Viola Saga ist aus einem etwas anderen Holz. Das zweisitzige, der Bratsche gewidmete Stück startet mit einem barocke Vorbilder imitierenden Solo (Doppelgriffe), bevor Hisaishi wieder an der rhythmischen Stellschraube zu drehen beginnt. Artistischen Artefakten gleich umschlingen sich Soli und Orchester in einem Reigen gegenseitiger Annäherung, flirten, was das Zeug hält. Der französische Bratschist Antoine Tamestit, der diese Saga mit dem Komponisten am Pult seither in verschiedenen Konzerten gespielt hat, hält die Erzählzügel straff gespannt. Besonders faszinieren die Präzision und eine duftige Leichtigkeit der Tonalität, in der sich Orchester, und Solist begegnen.
Ob die Stücke Bestand haben oder aber Caspar David Friedrichs Worten zu seinem Gemälde „Mönch am Berg“ folgen („Tief zwar sind deine Fußstapfen am öden sandigen Strandte; doch ein leiser Wind weht darüber hin, und deine Spuhr wird nicht mehr gesehen: Thörigter Mensch voll eitlem Dünkel.“), wird am Ende die Musikgeschichte erweisen. Ich meine, dass mit diesen künstlerisch optimalen Aufnahmen der erste Schritt zu einem langen Leben hin gesetzt ist. Auf jeden Fall sprechen mich Hisaishis „Zweite Symphonie“ und besonders die „Viola Saga“ in ihrer flirrend bis stampfenden Euphorie mehr an als John Williams in serieller Esoterik badenden Violinkonzerte.

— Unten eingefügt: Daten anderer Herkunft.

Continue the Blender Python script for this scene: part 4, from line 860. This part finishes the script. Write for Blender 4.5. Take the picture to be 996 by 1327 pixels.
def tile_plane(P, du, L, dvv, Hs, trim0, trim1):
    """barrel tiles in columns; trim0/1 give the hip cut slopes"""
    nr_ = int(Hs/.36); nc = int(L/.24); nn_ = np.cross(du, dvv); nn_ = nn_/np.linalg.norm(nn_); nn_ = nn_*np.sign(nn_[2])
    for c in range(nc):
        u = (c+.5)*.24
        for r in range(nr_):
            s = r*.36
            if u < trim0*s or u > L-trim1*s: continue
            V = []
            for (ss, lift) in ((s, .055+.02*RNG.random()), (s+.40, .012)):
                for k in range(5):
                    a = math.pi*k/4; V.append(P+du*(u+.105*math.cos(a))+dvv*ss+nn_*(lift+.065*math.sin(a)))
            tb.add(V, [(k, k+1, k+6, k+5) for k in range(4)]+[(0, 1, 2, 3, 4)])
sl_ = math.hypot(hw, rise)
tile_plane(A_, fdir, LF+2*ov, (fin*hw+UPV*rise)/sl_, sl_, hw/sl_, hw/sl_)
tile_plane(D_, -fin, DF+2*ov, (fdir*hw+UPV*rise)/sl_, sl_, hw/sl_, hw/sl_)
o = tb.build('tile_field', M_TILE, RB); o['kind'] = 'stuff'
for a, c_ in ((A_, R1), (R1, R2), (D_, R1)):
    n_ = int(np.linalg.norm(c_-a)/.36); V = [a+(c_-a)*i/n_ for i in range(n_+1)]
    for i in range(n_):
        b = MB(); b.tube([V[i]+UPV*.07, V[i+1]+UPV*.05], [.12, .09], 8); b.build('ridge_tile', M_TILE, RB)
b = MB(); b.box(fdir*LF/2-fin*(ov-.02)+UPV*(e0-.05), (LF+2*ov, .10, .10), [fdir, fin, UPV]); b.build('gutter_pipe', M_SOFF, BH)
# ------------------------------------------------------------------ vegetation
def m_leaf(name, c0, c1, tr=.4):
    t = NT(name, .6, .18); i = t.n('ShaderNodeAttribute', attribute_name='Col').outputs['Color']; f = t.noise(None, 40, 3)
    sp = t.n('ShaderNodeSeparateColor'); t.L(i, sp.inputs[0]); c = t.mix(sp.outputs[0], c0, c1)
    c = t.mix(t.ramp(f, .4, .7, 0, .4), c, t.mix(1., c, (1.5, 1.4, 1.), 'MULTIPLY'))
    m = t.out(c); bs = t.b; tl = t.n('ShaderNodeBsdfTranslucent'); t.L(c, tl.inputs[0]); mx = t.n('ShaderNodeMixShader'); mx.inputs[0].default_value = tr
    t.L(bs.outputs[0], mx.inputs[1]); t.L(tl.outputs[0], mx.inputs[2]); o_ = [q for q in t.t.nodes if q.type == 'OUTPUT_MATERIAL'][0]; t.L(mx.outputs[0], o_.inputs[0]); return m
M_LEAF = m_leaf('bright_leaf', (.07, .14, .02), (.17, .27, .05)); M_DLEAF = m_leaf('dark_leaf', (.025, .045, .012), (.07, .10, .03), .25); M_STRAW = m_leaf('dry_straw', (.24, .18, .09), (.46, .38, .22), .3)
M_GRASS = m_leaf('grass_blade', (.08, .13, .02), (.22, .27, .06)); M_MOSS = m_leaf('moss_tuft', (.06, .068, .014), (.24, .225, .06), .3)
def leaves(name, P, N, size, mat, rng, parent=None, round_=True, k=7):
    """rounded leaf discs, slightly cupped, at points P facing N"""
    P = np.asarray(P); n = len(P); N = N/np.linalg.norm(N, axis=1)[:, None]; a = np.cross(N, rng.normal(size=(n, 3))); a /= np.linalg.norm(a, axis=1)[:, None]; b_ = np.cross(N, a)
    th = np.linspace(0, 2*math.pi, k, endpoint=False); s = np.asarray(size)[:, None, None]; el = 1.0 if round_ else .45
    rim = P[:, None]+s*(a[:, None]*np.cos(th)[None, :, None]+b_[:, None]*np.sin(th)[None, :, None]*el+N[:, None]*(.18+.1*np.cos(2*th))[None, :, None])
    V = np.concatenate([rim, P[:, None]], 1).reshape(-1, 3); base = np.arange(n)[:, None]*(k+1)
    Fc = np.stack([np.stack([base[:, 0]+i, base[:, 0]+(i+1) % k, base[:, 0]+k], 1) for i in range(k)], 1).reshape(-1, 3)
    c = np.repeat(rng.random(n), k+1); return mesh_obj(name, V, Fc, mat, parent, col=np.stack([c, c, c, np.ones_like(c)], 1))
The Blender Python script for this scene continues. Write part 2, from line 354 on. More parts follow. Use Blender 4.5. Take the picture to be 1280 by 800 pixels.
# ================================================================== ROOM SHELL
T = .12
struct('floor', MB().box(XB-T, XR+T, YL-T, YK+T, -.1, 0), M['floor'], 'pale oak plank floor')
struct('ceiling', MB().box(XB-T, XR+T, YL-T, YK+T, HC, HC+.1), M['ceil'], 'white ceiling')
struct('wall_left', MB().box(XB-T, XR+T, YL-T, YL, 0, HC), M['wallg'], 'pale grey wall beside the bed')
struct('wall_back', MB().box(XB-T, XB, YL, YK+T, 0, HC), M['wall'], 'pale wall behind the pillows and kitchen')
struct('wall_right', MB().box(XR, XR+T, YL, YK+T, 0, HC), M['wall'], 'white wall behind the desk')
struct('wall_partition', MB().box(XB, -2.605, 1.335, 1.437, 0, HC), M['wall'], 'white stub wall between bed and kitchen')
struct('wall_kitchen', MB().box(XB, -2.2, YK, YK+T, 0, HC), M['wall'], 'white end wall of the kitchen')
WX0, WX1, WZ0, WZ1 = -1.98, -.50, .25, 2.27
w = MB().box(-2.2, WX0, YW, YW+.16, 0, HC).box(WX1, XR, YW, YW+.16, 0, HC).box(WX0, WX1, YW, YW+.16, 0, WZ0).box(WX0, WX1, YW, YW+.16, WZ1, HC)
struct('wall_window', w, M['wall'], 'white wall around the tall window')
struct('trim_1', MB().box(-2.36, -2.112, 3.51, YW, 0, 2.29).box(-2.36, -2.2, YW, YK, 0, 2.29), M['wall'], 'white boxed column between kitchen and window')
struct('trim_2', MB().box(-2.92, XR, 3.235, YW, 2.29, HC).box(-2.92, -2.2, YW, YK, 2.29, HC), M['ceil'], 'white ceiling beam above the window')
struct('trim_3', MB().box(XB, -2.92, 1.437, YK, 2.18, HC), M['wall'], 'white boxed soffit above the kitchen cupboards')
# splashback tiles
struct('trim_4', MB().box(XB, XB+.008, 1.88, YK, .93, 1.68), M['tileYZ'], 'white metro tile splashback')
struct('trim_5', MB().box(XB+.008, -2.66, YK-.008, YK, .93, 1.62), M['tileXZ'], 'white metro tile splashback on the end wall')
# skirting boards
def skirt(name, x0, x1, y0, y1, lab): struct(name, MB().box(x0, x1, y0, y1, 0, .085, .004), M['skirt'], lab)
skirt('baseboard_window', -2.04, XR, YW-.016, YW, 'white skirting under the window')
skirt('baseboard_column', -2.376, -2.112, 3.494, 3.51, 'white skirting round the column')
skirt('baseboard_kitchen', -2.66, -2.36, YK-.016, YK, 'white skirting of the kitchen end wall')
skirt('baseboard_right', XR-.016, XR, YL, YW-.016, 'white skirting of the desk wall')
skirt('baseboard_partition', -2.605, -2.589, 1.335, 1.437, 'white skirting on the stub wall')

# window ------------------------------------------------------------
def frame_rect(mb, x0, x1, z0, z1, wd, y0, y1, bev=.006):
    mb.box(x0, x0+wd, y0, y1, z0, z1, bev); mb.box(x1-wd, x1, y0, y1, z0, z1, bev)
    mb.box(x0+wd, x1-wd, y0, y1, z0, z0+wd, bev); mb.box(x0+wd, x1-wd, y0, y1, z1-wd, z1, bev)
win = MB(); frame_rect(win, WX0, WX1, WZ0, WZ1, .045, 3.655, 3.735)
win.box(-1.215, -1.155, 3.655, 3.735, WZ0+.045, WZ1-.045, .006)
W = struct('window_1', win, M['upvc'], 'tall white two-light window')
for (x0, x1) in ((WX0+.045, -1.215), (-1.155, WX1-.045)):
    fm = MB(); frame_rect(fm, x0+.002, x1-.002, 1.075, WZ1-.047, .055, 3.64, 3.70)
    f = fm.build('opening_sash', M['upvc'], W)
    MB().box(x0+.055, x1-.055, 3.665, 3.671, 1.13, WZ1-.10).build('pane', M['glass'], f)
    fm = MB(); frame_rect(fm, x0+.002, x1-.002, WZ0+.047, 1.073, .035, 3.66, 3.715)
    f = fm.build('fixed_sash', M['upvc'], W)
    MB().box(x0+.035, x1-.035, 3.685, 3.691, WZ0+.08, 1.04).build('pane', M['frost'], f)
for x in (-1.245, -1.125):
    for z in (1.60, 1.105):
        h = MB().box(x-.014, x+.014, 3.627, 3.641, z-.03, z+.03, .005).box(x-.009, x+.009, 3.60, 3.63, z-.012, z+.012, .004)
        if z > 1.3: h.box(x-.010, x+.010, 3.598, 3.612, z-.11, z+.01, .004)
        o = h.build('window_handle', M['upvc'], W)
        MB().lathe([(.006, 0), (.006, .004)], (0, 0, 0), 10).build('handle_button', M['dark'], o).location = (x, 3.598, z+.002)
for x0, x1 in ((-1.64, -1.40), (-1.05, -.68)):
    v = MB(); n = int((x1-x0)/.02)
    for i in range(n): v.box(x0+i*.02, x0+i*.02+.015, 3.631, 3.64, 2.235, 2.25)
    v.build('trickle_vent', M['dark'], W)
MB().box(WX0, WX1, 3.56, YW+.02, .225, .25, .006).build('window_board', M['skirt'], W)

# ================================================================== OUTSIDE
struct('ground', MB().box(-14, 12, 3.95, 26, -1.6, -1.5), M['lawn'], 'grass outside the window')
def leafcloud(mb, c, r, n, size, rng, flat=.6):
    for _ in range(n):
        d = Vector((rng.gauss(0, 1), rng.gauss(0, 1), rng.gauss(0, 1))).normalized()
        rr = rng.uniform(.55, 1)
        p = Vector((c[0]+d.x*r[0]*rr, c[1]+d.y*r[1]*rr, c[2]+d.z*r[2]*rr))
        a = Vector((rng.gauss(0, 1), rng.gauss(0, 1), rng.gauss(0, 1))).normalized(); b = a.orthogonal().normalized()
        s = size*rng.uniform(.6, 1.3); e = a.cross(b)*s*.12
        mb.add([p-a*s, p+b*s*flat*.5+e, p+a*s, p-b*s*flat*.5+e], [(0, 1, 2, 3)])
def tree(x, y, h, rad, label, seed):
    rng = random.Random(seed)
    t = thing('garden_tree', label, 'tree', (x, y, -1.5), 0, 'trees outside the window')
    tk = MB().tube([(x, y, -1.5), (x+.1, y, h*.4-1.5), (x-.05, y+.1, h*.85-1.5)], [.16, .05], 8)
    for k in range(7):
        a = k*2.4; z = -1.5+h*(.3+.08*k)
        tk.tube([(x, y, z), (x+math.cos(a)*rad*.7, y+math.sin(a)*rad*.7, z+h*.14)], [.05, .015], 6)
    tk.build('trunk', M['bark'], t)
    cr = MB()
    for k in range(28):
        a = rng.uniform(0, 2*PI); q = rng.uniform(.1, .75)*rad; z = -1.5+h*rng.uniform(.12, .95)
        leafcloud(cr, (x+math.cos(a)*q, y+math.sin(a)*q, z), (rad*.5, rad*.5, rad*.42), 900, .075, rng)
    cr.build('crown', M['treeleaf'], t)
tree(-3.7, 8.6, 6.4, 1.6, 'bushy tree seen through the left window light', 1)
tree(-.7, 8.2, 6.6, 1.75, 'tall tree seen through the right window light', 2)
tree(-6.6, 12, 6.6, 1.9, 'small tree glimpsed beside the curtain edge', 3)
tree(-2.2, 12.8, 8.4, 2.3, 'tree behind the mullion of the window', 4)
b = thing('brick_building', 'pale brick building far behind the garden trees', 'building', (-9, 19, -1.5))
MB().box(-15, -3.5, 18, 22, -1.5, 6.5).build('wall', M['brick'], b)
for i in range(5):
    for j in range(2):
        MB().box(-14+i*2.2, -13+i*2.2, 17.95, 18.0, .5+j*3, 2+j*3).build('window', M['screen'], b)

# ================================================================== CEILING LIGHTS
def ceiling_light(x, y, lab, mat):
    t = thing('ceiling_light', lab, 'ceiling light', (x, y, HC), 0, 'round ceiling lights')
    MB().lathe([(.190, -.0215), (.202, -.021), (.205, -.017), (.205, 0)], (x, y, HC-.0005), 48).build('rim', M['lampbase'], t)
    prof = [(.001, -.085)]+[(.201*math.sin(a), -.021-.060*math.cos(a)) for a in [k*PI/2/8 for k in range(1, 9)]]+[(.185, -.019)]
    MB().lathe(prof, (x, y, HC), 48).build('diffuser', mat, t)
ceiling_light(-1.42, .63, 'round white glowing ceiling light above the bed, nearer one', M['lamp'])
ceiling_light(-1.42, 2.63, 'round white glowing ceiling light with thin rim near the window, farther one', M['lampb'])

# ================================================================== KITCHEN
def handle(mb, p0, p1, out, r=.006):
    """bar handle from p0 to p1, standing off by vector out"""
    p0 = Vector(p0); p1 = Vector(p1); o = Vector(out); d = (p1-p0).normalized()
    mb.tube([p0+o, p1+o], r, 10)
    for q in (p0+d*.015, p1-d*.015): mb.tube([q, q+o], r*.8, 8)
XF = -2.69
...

Verschiedenes: 2023 wurde Joe Hisaishi für die Filmmusik der Produktion, „The Boy and the Heron“ (Der Junge und der Reiher), für einen Golden Globe nominiert. Außerdem wurde er vom Royal Philharmonic Orchestra zum “Composer-in-Association” als Ausfluss der Zusammenarbeit in “A Symphonic Celebration” ernannt. Auf drei Jahre angelegt, sollen Auftragswerke für Konzerte, Studioaufnahmen sowie die Beteiligung des Komponisten an neuen digitalen und technologiebasierten RPO-Projekten entstehen.